» STATED EXERCISE
Everything from the line with "[T3, [tuple(tb +" to the end of the data should be restated word for word, and nothing before it.

» DATASET EXCERPT
Start

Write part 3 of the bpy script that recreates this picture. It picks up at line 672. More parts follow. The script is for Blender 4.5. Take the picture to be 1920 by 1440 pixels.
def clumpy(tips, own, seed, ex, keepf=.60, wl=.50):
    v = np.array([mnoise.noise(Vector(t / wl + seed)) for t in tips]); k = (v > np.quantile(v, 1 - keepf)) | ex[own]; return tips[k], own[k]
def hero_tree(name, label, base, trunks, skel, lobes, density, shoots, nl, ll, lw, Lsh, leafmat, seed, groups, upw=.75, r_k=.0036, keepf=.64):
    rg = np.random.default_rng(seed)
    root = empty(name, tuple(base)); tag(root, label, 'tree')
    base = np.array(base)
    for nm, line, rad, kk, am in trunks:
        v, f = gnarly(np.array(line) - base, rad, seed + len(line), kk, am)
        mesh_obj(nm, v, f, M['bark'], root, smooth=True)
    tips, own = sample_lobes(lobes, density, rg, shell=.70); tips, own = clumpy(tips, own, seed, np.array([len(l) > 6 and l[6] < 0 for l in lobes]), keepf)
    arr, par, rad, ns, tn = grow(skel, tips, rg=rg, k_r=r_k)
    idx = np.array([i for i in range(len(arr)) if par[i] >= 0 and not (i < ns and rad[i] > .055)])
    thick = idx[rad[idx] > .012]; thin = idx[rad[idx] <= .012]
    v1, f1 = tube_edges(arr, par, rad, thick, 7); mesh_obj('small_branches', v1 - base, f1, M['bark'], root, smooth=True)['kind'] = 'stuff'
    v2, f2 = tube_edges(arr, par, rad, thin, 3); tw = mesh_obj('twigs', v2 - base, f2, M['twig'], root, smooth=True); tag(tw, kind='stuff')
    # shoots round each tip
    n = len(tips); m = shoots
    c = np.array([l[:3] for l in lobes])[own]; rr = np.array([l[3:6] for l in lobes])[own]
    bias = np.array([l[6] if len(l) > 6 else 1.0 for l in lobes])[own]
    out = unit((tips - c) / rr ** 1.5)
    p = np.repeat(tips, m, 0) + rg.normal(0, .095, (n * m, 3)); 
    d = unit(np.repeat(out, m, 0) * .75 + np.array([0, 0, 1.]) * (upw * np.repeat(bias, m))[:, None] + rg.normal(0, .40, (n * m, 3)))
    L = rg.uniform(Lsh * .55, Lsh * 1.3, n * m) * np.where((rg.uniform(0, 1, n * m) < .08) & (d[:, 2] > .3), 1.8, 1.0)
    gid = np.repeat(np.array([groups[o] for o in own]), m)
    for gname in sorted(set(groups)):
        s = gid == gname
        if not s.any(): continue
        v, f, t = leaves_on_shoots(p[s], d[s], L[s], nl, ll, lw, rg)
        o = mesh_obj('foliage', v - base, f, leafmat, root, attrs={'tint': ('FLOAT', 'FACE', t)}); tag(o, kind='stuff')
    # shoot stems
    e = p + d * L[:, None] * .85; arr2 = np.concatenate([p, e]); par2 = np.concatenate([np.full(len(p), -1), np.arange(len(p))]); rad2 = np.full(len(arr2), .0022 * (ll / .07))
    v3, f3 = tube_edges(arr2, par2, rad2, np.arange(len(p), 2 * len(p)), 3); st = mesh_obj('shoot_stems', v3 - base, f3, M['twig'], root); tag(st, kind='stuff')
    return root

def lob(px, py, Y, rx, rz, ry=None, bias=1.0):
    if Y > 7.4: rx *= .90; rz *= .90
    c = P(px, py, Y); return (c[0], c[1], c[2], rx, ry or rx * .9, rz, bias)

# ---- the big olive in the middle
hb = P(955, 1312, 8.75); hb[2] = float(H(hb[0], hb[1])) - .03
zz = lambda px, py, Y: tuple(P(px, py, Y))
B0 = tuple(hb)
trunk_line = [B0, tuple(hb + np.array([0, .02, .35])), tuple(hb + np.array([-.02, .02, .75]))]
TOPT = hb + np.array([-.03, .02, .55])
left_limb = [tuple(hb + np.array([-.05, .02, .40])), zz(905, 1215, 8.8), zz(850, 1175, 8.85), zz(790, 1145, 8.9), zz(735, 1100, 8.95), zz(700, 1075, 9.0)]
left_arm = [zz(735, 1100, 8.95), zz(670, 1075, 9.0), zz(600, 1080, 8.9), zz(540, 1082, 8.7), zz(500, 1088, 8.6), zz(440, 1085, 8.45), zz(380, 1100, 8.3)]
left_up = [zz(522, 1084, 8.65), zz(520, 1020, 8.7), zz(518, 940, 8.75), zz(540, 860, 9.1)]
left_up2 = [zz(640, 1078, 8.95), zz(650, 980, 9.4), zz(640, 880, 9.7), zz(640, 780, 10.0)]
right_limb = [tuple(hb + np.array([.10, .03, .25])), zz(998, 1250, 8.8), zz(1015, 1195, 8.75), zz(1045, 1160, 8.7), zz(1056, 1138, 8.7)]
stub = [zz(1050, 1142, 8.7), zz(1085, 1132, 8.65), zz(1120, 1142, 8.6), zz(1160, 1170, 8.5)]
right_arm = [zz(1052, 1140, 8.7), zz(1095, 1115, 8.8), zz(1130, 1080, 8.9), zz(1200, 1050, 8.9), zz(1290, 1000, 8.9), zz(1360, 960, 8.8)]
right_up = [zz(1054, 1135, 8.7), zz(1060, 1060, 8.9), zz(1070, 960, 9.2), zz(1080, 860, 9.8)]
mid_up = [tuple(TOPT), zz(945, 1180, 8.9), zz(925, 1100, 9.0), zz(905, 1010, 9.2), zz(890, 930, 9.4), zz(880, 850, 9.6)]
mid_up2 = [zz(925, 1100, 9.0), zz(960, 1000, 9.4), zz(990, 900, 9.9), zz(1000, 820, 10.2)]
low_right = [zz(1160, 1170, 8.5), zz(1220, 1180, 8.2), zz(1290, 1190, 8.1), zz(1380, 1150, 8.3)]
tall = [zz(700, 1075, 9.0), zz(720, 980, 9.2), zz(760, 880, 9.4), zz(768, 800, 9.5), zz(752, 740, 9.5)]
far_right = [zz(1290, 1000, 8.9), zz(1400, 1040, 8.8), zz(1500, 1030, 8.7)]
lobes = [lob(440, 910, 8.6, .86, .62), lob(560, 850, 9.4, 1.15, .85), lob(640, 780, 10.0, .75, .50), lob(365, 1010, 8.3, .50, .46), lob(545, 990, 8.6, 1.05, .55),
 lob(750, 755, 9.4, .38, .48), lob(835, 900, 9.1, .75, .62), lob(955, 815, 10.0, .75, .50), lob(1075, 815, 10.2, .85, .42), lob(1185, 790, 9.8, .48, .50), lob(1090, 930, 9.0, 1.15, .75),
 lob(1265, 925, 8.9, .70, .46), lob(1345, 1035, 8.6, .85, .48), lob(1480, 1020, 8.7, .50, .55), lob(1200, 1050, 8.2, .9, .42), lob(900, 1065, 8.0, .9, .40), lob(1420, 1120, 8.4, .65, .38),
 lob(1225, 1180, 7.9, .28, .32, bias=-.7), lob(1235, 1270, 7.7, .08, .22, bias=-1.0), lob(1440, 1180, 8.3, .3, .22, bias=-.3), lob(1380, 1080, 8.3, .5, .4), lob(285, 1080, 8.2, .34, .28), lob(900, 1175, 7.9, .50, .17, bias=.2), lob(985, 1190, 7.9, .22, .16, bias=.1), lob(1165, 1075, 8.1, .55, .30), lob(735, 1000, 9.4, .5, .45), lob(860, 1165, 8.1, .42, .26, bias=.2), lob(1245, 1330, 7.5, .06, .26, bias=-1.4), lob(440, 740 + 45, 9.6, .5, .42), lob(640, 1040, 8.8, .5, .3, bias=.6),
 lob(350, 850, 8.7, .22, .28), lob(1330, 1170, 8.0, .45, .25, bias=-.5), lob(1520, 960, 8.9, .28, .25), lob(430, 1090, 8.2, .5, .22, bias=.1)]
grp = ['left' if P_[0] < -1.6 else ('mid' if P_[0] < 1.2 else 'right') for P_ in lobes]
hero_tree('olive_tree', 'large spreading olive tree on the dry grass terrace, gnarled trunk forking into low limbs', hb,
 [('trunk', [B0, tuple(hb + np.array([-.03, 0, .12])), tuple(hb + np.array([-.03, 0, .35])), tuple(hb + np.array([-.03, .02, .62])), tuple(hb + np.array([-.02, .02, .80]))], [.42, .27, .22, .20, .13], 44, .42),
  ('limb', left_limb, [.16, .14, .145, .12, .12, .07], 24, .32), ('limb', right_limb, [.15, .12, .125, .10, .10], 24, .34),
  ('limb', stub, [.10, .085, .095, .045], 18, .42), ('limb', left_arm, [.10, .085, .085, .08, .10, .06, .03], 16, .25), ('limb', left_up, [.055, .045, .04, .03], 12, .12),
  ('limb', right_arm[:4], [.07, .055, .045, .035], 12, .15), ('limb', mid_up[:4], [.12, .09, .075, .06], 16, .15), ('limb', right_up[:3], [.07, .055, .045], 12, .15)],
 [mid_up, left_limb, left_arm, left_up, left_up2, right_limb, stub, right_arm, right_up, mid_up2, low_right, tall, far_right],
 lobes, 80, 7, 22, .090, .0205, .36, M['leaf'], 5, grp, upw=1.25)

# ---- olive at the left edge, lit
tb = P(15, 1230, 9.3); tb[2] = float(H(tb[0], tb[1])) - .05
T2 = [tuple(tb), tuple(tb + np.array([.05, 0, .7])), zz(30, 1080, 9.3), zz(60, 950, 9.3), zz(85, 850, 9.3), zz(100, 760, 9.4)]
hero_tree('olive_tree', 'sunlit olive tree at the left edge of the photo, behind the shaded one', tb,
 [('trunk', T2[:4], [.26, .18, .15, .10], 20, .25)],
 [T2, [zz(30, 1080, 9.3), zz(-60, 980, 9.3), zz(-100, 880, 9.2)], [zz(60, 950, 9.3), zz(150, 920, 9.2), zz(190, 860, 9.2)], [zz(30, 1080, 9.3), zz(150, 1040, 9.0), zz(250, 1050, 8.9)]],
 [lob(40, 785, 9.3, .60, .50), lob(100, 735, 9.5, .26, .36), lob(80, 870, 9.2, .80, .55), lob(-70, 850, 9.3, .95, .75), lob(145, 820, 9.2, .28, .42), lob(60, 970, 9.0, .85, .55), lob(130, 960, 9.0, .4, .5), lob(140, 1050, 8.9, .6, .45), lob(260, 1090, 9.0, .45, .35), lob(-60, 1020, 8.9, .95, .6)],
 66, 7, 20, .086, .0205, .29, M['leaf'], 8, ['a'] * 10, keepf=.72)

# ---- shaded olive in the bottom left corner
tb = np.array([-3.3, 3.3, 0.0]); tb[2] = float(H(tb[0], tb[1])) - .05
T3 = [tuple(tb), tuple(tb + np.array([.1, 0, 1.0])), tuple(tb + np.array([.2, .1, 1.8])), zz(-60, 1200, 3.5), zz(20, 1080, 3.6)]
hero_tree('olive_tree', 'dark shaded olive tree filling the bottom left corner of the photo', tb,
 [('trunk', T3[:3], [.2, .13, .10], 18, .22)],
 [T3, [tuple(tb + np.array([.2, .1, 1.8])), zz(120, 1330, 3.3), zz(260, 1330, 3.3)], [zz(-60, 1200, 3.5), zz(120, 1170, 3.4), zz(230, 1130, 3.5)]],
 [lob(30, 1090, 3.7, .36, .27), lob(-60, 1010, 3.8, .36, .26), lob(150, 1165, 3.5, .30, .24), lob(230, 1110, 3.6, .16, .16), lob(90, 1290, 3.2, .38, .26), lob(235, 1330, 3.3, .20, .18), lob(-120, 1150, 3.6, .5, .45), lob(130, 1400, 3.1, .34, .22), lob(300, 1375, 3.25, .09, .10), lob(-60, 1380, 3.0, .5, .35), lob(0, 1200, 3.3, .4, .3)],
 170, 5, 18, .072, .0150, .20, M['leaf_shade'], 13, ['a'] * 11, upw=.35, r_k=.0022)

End

» ANSWER FOR THIS EXERCISE
 [T3, [tuple(tb + np.array([.2, .1, 1.8])), zz(120, 1330, 3.3), zz(260, 1330, 3.3)], [zz(-60, 1200, 3.5), zz(120, 1170, 3.4), zz(230, 1130, 3.5)]],
 [lob(30, 1090, 3.7, .36, .27), lob(-60, 1010, 3.8, .36, .26), lob(150, 1165, 3.5, .30, .24), lob(230, 1110, 3.6, .16, .16), lob(90, 1290, 3.2, .38, .26), lob(235, 1330, 3.3, .20, .18), lob(-120, 1150, 3.6, .5, .45), lob(130, 1400, 3.1, .34, .22), lob(300, 1375, 3.25, .09, .10), lob(-60, 1380, 3.0, .5, .35), lob(0, 1200, 3.3, .4, .3)],
 170, 5, 18, .072, .0150, .20, M['leaf_shade'], 13, ['a'] * 11, upw=.35, r_k=.0022)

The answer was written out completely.